I have always had ophidiophobia, which is an intense fear of snakes. Right from childhood, I have dreaded snakes, no matter the size—whether as tiny as an earthworm or as big as you could imagine. It gets even worse when I see one around our home or, even inside my room or any other room at home. I have heard stories about how deadly a snake bite can be and how some victims of snake bites have been sent to an early grave, hence the morbid fear I have of snakes.
Living in an environment with many farms and bushes around, snakes were common reptiles; you could literally see one any time of the day and anywhere, including your compound. It gets even worse during the dry season when they all crawl out of their hiding places to sunbathe. Snakes often do this to regulate their body temperature, as they are ectothermic and rely on external heat sources to warm up their bodies. So, once it's dry season, prepare to welcome uninvited guests.
One time, I was relaxing on our verandah with some kids from our neighborhood. These kids like to come around sometimes with their youngest sibling, who is barely 2 years old. They were playing, and I was taking care of the little one when suddenly a green, slimy snake appeared out of nowhere.
I didn't notice at first until the oldest boy called my attention to show me a snake not too far from where I was sitting. I screamed my lungs out and shouted to the kids to run for their safety. I myself had already run three miles away from the verandah. My scream was loud enough to attract many neighbors who came to check why I was screaming at the top of my voice on a hot afternoon. I had awoken the entire neighborhood, and my only explanation was that I saw a snake.
The snake managed to escape from the cold hands of death, but my fear didn't leave me. I was traumatized and refused to step foot into the verandah or anywhere near home. I assumed the snake was hanging around and might return later, hence why I refused to go home. I waited outside until mom returned, and I filled her in on what had happened in her absence, but she just shrugged it off.

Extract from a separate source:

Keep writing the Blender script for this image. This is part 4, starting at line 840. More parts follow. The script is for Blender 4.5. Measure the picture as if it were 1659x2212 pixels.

You know that feeling when you are telling a story that is supposed to be horrific, but the listener is obviously not shaken? That was how I felt. I mean, I had just told a story about a snake, but mom was unbothered, Not like I expected her to cringe thou.
After much persuasion, I managed to go home with her. Throughout the week after I saw the snake, I was in fear and would often run out of the room at the slightest noise, shouting. I had seen a snake, and I couldn't unsee it.
It always happens that whenever I see a snake around home, I won't be able to enter the rooms unless I am accompanied by someone. If I eventually managed to get inside, I'd often run out at the slightest noise or movement. Sleeping was even more difficult; one of my siblings would have to stay with me in my room until I had fallen deeply asleep. Even then, if I felt any weird touch on my body while sleeping, I'd quickly jump out of bed.
In movies and Instagram reels I have seen, people often have big snakes like pythons and cobras hung around their necks, and I wonder how they do it. Not to mention those who keep them as pets. Pets? You have to be kidding. Why take the risk of keeping something that is capable of ending your life within a few seconds as a pet? What's so beautiful about them? I mean, is life not precious to such people? My fearful self of snakes would never.
I have had close encounters with snakes numerous times, and it was not a very nice experience, so why would I keep them as pets? Kudos to those who work with snakes in zoos and those who keep them as pets. Whatever gave them the guts and courage to do so should please stay far from me. I refuse to be convinced that snakes can be loving creatures if tamed.